This Poly Effects Digit multi-effects processor is a good example of a “hard mode” pedal. Exploring difficult-to-master boxes equals learning, which equals discovery. Stick with it!

How long should it take to get comfortable with a new pedal?

This is something I’ve been asking myself a lot recently, as I dream up ideas and concepts. How intuitive does a pedal have to be? Can it be hard?

Effects have a really unique role in music. They go in between other things. They don’t make the sounds, nor do they amplify or record them. They are the most optional part of music and, as a consequence, they generally receive the least attention. Learning to play the guitar takes time, and that’s fine because everybody knows this and expects it. Same goes for working a mixing board. But the same patience is not usually extended to pedals, and I wonder if this is a missed opportunity?

The versatility of pedals has greatly expanded over the years, but our expectations haven’t quite caught up. Pedals aren’t just variations on a common theme, like they were in the ’60s and ’70s. Some now have entirely distinct workflows and controls. They defy classification. Look at the 856 by Montreal Assembly. It’s ostensibly a looper, sampler, and sequencer, but essentially it’s a system. It offers something entirely new, and you don’t get something entirely new without investing some time.

I think it’s okay for pedals to have a “hard mode.” It’s okay for pedals to demand time and patience and force you to learn something new. This is the path to discovery, reward through challenge.

Something special can happen when you have to struggle with a device. You form a bond, and you discover techniques and applications on the path to comfort. You make it your own. My favorite experience with this was the Octatrack by Elektron—a sampler that allows you to entirely reinvent the sound you’ve sampled. It kicked my ass for months, and then suddenly it was my favorite thing. I felt connected to it.

The purpose of pedals is increasingly open-ended. It’s best to think of them as a format rather than any specific thing.

There’s something powerful about applying this idea to pedals. Suddenly, this passive element between your guitar and amp can become something more than just a change in texture—an active tool … a second pseudo-instrument for you to engage with and manipulate.

But I’m debating with myself even as I write this. Is it unrealistic to expect that level of commitment? Is it inaccessible? One piece of the puzzle is that the level of difficulty is seldom discussed when it comes to pedals. If you’re taking up the trumpet, you already know damn well you’re going to have a time. It will be hard, and then it will be great. You’re prepared.

The purpose of pedals is increasingly open-ended. It’s best to think of them as a format rather than any specific thing. Electro-Harmonix has been building drums, sequencers, and samplers inside pedals for years, and this is becoming more common. A pedal is just a convenient, portable home for a musical idea. And you can kick it to make it go. That’s it. Where things get hazy is how focused and self-contained that idea has to be. Does too much flexibility spoil the fun? My gut says that it does, and the key is to find that line.

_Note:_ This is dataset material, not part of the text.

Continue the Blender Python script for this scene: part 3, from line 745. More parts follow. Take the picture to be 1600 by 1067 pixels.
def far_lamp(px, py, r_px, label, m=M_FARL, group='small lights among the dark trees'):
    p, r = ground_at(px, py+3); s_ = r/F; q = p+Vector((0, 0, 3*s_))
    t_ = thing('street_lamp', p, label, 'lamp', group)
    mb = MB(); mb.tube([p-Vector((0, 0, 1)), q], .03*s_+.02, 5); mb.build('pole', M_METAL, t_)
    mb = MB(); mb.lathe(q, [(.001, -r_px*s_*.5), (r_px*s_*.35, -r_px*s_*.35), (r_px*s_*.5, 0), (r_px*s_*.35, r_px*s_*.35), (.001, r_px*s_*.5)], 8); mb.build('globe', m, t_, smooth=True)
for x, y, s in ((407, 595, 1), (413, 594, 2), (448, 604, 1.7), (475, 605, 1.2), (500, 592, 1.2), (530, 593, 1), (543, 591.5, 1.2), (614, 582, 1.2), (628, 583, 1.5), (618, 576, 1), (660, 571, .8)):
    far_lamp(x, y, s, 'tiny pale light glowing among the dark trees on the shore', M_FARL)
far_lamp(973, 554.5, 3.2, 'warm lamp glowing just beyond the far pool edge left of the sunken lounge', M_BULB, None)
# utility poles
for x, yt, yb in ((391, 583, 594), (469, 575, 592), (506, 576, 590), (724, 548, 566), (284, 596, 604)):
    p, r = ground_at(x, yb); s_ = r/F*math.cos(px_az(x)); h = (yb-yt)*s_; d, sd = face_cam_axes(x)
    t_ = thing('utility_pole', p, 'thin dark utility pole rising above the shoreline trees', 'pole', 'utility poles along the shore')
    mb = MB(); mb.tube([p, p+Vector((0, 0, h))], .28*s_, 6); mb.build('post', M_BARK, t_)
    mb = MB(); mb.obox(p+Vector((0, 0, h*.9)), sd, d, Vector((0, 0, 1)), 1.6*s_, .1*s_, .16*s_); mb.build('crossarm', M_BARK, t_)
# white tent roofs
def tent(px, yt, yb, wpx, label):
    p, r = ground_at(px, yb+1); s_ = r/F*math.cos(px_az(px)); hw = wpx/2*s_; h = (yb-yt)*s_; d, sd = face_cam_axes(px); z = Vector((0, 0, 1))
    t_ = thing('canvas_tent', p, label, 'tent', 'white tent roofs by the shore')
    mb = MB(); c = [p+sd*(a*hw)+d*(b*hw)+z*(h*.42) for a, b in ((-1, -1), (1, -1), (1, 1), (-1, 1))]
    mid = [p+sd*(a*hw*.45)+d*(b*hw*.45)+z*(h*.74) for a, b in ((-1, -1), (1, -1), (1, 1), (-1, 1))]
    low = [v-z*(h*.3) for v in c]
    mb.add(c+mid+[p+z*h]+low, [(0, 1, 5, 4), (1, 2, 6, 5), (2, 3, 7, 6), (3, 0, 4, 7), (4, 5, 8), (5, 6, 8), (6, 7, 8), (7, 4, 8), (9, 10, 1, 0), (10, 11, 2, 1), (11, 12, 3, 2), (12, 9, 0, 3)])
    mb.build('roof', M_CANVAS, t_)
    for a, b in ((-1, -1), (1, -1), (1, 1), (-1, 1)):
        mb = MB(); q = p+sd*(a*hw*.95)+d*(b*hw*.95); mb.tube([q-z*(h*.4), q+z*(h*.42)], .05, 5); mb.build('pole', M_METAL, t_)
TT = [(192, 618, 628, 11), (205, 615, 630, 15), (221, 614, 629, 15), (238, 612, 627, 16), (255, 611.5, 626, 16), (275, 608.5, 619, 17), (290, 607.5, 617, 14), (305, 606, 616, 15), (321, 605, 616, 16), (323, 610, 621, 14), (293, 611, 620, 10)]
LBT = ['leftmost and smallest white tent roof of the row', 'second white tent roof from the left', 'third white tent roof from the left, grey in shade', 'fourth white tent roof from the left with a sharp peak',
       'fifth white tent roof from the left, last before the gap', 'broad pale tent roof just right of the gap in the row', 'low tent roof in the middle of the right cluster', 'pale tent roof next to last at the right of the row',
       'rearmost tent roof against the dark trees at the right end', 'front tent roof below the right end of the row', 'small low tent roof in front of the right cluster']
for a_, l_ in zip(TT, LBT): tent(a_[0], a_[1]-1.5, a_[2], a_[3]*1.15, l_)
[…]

The important thing is that there’s room for both, and I believe we’ll be seeing a lot more “hard mode” pedals as time goes on. Sometimes you just want a chorus that sounds like a chorus, and you don’t want to fight to get there. That’s good. But there’s also room for pedals that bewilder and challenge. Pedals can be fast, efficient, and simple, but they can also be deep, versatile, and interactive, and unfold over time. Both are extremely useful.

Consider exploring the deep end and trying your hand at hard mode. You might find something in the struggle.